Mr. Georgiou's line of defense is that most of the revisions that corrected the budget deficit from a projected 6 percent of gross domestic product in 2009 to a whopping 15.4 percent 12 months later were undertaken during the PASOK-led government of Georgios Papandreou. They also took place before Georgiou had taken up his post. Furthermore, Greece had already agreed on a bailout with its euro-zone partners and with the IMF before he took over the reins at ELSTAT. Under his leadership, the deficit only rose from 13.6 to 15.4 percent, a substantial revision to be sure, but irrelevant to Greece's bailout.
Xafa says that all Georgiou did when he took over as head of the Greek statistical service was to comply with EU rules. She notes that nearly half of the revisions undertaken under Georgiou's watch were the result of adding loss-making entities such as rail, public transport, defense and other sectors to the government books. "These losses were real and had to be financed, whether they were included in the deficit" or not, she says.

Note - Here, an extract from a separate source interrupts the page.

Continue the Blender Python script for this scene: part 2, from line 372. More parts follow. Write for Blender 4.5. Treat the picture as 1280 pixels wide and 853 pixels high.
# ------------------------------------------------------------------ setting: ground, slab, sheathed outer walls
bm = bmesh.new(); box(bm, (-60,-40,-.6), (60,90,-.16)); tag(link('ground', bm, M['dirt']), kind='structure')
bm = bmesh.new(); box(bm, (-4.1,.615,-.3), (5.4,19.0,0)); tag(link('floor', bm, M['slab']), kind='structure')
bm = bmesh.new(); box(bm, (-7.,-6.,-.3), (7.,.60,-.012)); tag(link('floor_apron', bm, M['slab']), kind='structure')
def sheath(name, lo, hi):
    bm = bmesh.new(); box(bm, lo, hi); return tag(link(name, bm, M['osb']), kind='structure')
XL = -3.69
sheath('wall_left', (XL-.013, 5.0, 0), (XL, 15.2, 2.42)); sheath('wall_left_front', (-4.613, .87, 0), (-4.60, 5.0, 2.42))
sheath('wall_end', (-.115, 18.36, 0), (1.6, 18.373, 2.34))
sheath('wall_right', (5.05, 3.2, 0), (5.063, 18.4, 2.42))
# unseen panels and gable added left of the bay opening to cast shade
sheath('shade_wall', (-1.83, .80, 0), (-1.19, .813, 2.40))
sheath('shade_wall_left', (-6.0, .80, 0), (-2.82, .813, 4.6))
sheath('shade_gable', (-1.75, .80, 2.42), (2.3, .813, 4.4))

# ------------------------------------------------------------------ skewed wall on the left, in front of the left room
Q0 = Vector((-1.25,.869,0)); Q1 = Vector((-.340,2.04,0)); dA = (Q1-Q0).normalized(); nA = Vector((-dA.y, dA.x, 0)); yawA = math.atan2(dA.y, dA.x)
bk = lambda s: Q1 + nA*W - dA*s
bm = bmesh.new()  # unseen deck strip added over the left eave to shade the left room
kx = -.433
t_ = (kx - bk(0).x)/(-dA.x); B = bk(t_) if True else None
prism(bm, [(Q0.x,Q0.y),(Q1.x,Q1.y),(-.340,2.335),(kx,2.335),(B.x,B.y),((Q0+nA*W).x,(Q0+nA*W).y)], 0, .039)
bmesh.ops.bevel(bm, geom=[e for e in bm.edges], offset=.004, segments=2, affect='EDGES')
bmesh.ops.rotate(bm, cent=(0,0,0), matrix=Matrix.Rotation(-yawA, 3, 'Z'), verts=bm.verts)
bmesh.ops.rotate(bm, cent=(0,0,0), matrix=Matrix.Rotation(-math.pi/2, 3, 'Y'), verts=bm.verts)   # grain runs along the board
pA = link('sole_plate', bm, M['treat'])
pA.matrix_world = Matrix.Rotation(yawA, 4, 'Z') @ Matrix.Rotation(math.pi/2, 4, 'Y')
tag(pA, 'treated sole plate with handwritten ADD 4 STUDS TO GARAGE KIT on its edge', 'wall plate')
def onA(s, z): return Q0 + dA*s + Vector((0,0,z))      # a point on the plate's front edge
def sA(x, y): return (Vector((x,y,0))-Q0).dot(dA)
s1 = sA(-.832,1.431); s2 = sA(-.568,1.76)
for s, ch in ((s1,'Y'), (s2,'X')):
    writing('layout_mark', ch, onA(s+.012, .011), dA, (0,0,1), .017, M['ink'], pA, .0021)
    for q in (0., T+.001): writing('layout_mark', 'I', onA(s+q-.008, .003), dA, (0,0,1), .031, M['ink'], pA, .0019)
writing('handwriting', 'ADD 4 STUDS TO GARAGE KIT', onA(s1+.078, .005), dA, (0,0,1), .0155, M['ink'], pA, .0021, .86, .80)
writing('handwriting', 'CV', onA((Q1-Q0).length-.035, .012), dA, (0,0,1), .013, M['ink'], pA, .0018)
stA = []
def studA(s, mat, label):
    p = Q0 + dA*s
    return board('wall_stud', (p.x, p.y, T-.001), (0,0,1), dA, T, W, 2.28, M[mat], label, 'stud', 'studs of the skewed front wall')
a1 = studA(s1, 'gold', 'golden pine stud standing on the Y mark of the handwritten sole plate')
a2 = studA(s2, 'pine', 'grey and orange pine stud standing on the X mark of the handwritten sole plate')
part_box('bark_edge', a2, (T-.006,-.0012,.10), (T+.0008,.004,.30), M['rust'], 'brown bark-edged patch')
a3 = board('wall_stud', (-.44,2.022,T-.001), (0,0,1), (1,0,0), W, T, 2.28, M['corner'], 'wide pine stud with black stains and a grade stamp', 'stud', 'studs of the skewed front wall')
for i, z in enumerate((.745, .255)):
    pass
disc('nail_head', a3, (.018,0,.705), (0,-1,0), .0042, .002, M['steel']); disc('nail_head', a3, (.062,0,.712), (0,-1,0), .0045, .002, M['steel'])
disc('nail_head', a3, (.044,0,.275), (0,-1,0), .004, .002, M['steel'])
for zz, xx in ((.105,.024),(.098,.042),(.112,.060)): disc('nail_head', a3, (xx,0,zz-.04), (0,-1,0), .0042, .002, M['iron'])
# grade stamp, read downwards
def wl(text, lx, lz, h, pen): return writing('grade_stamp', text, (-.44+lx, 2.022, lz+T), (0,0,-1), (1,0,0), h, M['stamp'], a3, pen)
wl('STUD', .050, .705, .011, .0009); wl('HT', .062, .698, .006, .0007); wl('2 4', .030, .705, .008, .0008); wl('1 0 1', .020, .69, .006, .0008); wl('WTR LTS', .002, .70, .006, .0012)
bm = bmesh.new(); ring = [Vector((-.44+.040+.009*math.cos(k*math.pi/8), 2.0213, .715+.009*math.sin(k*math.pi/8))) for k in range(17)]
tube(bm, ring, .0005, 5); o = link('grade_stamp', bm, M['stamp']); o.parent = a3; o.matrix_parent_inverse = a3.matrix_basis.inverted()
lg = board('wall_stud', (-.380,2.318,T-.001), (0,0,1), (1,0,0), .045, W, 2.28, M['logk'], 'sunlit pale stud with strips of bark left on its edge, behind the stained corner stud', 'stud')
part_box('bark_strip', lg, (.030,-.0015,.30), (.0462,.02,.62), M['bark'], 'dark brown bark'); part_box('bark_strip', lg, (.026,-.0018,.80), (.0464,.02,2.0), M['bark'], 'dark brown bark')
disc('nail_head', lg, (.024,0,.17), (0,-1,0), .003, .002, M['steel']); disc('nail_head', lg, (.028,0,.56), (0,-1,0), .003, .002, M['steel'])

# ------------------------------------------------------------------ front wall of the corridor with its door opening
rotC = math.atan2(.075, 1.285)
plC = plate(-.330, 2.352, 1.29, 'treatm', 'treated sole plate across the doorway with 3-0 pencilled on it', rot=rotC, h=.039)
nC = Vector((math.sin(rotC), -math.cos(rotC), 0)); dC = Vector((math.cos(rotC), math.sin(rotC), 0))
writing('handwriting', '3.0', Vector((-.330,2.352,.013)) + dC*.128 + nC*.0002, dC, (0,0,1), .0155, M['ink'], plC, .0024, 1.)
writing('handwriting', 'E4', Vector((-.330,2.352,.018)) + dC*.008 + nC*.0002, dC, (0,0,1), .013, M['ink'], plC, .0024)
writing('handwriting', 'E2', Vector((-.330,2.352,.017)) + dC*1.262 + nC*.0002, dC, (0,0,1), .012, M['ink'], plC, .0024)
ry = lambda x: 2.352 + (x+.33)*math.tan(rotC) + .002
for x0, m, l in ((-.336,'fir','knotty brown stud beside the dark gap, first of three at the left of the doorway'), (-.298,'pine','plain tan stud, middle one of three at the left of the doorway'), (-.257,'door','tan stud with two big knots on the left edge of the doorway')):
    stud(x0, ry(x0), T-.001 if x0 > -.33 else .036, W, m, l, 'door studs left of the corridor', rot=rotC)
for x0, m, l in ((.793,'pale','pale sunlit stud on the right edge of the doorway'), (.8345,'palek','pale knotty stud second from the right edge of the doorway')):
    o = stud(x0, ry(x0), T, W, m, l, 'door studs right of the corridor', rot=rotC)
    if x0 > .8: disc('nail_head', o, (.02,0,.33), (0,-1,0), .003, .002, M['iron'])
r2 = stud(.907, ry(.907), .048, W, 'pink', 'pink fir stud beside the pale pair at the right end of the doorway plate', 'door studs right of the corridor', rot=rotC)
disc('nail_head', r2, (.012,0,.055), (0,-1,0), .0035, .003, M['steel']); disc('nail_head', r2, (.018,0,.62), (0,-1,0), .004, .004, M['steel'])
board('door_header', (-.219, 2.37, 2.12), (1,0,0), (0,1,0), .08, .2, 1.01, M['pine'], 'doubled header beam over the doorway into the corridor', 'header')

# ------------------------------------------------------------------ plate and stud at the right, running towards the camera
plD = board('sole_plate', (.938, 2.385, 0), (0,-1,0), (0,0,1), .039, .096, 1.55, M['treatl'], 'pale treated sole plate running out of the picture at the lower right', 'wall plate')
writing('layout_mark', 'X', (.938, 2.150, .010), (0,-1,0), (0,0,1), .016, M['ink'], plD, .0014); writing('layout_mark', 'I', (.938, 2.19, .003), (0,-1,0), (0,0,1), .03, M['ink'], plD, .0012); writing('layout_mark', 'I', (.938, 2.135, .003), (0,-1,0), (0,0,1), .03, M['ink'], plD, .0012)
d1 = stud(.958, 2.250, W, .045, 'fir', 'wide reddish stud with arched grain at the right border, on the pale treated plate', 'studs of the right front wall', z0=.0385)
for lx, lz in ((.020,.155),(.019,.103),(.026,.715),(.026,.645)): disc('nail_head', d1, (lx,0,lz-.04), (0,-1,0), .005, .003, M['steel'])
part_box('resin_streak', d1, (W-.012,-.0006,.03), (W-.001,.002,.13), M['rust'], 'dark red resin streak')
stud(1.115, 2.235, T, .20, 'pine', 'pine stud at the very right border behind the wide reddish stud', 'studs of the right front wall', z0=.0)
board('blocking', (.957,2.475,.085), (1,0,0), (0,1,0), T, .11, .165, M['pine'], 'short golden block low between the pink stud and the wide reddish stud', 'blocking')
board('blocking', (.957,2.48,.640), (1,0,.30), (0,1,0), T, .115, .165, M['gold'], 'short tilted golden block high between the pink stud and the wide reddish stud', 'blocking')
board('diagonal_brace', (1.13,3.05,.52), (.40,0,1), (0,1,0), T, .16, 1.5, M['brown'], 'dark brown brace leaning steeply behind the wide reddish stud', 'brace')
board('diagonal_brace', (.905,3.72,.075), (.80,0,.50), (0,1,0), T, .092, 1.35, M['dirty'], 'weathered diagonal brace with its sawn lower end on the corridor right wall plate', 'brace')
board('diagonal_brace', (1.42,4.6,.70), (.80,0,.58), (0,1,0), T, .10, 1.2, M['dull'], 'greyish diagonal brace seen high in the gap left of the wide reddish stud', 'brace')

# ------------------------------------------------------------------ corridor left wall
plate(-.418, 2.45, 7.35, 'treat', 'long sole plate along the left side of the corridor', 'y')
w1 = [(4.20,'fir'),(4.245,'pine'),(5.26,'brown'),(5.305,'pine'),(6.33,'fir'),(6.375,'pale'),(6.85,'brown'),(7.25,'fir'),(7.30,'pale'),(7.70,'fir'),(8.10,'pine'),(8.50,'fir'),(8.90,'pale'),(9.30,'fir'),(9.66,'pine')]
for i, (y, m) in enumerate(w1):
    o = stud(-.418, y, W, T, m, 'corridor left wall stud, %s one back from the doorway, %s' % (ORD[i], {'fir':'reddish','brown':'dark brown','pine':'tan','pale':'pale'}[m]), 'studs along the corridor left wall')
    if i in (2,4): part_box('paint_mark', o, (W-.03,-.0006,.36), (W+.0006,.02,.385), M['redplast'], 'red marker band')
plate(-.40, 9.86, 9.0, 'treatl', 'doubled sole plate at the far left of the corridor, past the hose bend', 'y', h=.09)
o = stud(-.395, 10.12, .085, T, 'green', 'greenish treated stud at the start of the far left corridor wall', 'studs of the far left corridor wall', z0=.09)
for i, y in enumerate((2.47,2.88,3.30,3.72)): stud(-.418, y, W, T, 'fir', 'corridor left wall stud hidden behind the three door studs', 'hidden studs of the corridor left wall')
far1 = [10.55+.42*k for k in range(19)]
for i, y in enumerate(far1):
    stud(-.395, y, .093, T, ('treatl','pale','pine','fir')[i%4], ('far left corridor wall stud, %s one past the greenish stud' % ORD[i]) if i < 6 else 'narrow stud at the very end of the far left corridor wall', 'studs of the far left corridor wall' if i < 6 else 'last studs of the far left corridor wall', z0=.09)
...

Georgiou himself feels that, if he is guilty of anything, it is for breaking with tradition and bringing the infamously dodgy Greek public finance records in line with EU standards. "Since taking up my post two-and-a-half years ago, the biannual publications of government deficit and debt statistics of the Greek statistics office have been accepted without any reservation by Eurostat," he told SPIEGEL ONLINE. "All my energy is focused on preserving and extending this unprecedented track record for Greece with the upcoming release of public finance statistics in April."
'Sticking to the Truth'
Georgiou is painted by his critics almost as a traitor. According to ELSTAT unionists, "the national statistics agency is an indivisible part of our country's national sovereignty." Georgiou says he has heard the accusation before. And his response is always the same: "There is only one way to serve the public interest," he says. "By sticking to the truth."